> _Provided material_

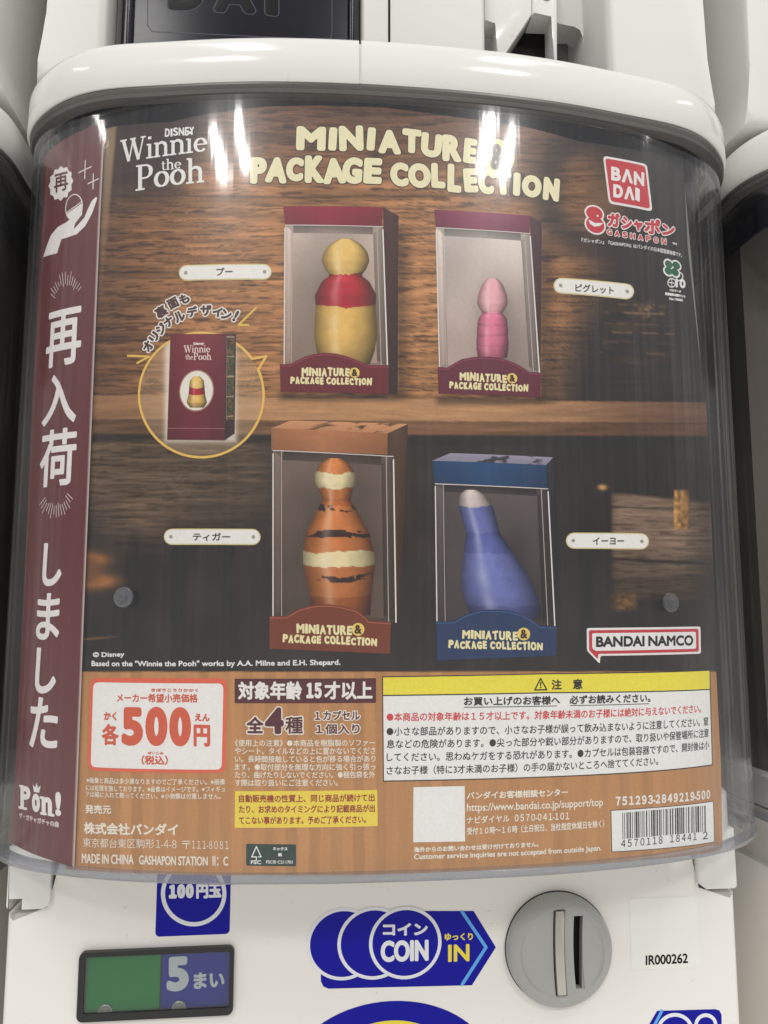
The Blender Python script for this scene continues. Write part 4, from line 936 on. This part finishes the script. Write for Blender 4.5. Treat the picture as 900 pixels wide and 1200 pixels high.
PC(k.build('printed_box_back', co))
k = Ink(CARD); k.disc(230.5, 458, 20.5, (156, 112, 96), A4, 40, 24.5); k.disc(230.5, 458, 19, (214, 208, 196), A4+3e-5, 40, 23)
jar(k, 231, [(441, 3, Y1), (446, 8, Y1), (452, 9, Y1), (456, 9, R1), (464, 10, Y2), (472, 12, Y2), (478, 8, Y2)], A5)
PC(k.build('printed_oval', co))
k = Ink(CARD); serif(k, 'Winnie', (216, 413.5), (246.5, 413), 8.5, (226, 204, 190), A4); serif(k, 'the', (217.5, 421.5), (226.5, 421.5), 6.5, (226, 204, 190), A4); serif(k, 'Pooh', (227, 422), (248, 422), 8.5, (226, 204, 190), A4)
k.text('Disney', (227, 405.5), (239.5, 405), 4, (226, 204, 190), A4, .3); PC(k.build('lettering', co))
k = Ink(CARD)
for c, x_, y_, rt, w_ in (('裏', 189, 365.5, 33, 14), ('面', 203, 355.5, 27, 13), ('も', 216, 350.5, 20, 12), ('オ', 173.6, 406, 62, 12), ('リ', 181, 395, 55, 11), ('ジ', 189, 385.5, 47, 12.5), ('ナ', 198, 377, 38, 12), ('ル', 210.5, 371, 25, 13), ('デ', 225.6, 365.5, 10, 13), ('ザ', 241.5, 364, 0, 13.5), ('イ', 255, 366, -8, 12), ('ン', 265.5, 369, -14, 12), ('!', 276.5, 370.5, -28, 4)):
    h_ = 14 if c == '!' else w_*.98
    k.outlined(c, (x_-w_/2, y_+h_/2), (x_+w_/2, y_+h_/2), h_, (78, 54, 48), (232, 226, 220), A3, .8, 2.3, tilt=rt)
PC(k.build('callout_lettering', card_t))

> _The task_
The material above holds pictures; copy everything else in it exactly.

> _Response to the exercise_
The Blender Python script for this scene continues. Write part 4, from line 936 on. This part finishes the script. Write for Blender 4.5. Treat the picture as 900 pixels wide and 1200 pixels high.
PC(k.build('printed_box_back', co))
k = Ink(CARD); k.disc(230.5, 458, 20.5, (156, 112, 96), A4, 40, 24.5); k.disc(230.5, 458, 19, (214, 208, 196), A4+3e-5, 40, 23)
jar(k, 231, [(441, 3, Y1), (446, 8, Y1), (452, 9, Y1), (456, 9, R1), (464, 10, Y2), (472, 12, Y2), (478, 8, Y2)], A5)
PC(k.build('printed_oval', co))
k = Ink(CARD); serif(k, 'Winnie', (216, 413.5), (246.5, 413), 8.5, (226, 204, 190), A4); serif(k, 'the', (217.5, 421.5), (226.5, 421.5), 6.5, (226, 204, 190), A4); serif(k, 'Pooh', (227, 422), (248, 422), 8.5, (226, 204, 190), A4)
k.text('Disney', (227, 405.5), (239.5, 405), 4, (226, 204, 190), A4, .3); PC(k.build('lettering', co))
k = Ink(CARD)
for c, x_, y_, rt, w_ in (('裏', 189, 365.5, 33, 14), ('面', 203, 355.5, 27, 13), ('も', 216, 350.5, 20, 12), ('オ', 173.6, 406, 62, 12), ('リ', 181, 395, 55, 11), ('ジ', 189, 385.5, 47, 12.5), ('ナ', 198, 377, 38, 12), ('ル', 210.5, 371, 25, 13), ('デ', 225.6, 365.5, 10, 13), ('ザ', 241.5, 364, 0, 13.5), ('イ', 255, 366, -8, 12), ('ン', 265.5, 369, -14, 12), ('!', 276.5, 370.5, -28, 4)):
    h_ = 14 if c == '!' else w_*.98
    k.outlined(c, (x_-w_/2, y_+h_/2), (x_+w_/2, y_+h_/2), h_, (78, 54, 48), (232, 226, 220), A3, .8, 2.3, tilt=rt)
PC(k.build('callout_lettering', card_t))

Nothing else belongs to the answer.